Monday, January 20, 2014

The Weirdest Thing I've Ever Seen, and other random stories.

Rough days.

The last few days haven't been super kind to me (and people close to me) so I've decided just to do a blog post of random memories.  Kinda funny to stand at the mouth of memory lane and see what comes up.

England, 2003

When I was 15, my dad took me on a trip to England to visit a friend of mine.  It was the craziest thing!! We just picked up and went, with no idea where exactly we were going or how exactly we'd get there.  Driving was the hardest thing ever.  I didn't drive, thankfully, but my dad did and we were super confused by the backwardness of it all.  The road, the car, but especially the traffic circles.  I believe they went around to the left!  Which would have been weird enough, but you had to yield the opposite way!  Needless to say we got honked at a lot.  We also couldn't find our hotel.  We were about to stop and ask at another hotel when I glanced out the window and saw it.... across the street!  Can you imagine?  "Yes, where is the Thistle hotel?" "...It's right across the street...."  

Saving the Day at Synagogue

 When I was about 7, my family went to Friday night services at Synagogue once.  At that time, Havurah Shalom was having their services in the Jewish Community Center.  Anyway, a bunch of people arrived only to find the door was locked.  As it happened, though, one of the classrooms on the ground floor had left their window open a few inches, and it had no screen.  My dad pushed the window open, lifted me up and I crawled through the window onto the counter.  I jumped off the counter, ran out the door and down the hall and opened the big front doors from the inside.  Hooray!!

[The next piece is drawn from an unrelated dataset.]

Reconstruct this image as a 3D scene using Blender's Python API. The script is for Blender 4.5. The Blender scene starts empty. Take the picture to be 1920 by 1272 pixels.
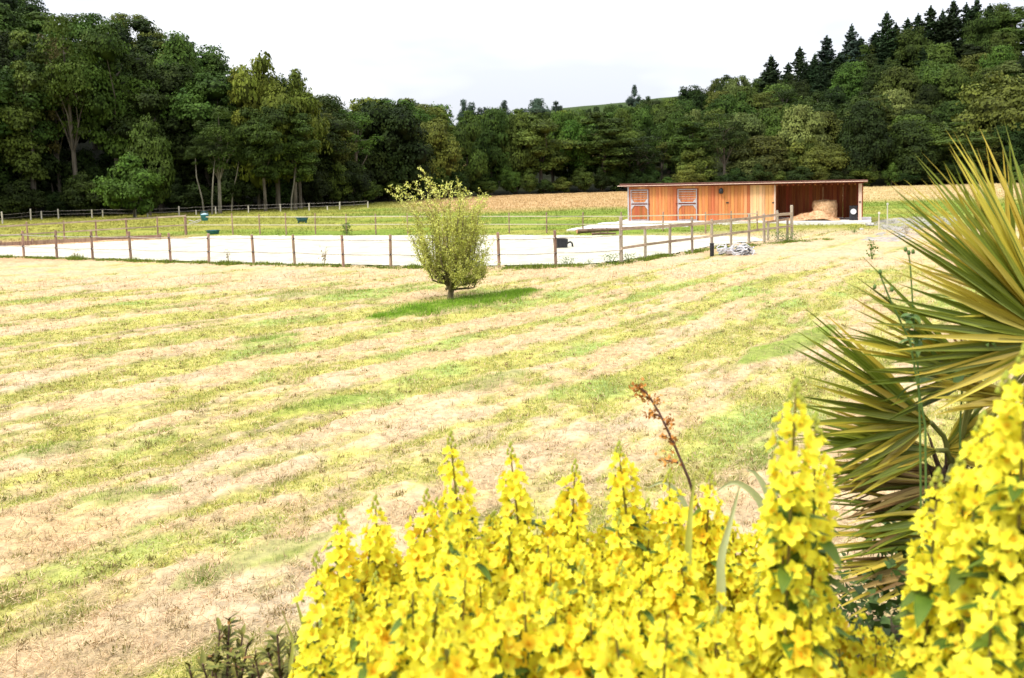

The Guy That Fell From the Ceiling

My junior year of high school, a leak developed in our roof.  A guy named Dan came to fix it.  He climbed around on the roof for a while but eventually had to fix the leak from the inside.  He went into the attic and walked on plywood laying across the beams to get to the part of the roof that was leaking.  However, he stepped on the edge of the plywood and it flipped up behind him as though he had stepped on the edge of a rake.  He fell, feet first, into the cellulose insulation and sheet rock above the main hallway.  I was downstairs and heard a weird noise and I walked toward the hallway to investigate.  I stood there, dumbfounded, as the ceiling cracked open like a trapdoor and tons of grayish-black insulation and Dan's butt came down.  Dan managed to grab hold of one of the beams and hung there from the ceiling, covered in dust and cellulose, his feet at my eye level.  Through the gaping hole from which he dangled I heard my mom's voice, "oh... are you all right?"  Probably the weirdest thing I've ever seen.

5th Grade Lunch Helper

It was a big deal, in the 5th grade, to be chosen to be the Lunch Helper.  Every so often the cafeteria ladies would come to the classroom and ask for volunteers to help at lunchtime.  Usually, everyone's hand would shoot up because it meant you got to miss 15 minutes of math.  The downside was you had to dish up and hand out food to everyone (and not get to eat any of it yourself until after everyone else had eaten) and you had to wash tables with water that stunk like bleach.  However, after you finished, you got to take your time eating your lunch, whereas everyone else had 25 minutes tops.  5th grade was a tough year for me, socially.  I remember one day being in a fight with my 4 best friends and it was torture because I sat right next to them all.  They wouldn't speak to me, wouldn't look at me.  I knew I'd be eating lunch alone.  I was always sensitive, so that hurt.  When that lunch lady came in my hand shot up so fast she raised her eyebrows.  I'll also never forget that when she chose me, two of my "best friends" looked at one another and mouthed "yessss!"

Big Sister

Summer after 3rd grade was a great summer.  My best friend down the street had just had a swimming pool put in her back yard.  I was over there every day, swimming and playing with her.  It was an awesome summer!  One day in early August, I came home from swimming and my mom said she wanted to talk to me.  I had just turned 9 years old the week before.  She was upstairs making the bed.  I came in and sat on the bed for a second before I remembered she hated when I sat on the bed in my wet swimsuit.  She said nothing about that which I thought was odd.  She asked me, point blank, how I'd feel if our family adopted a baby.  I said something like, "um, okay. When?"  Fussing with a pillowcase she said, "Two weeks."  That was all the notice I had that I'd be a big sister.  Right on cue, 14 days later, my sister was born.  Oh how I loved her! (Still do.)  I also remember when we went to the airport to pick my mom up, we stopped for gas at a Chevron on Burnside next to a Volvo dealership (both of which are still there today) and as I walked to the car carrying my sister (until she got too heavy), these teenage girls stared and said "aww look at the baby!"  I can still hear their voices in my head, 17 and a half years later.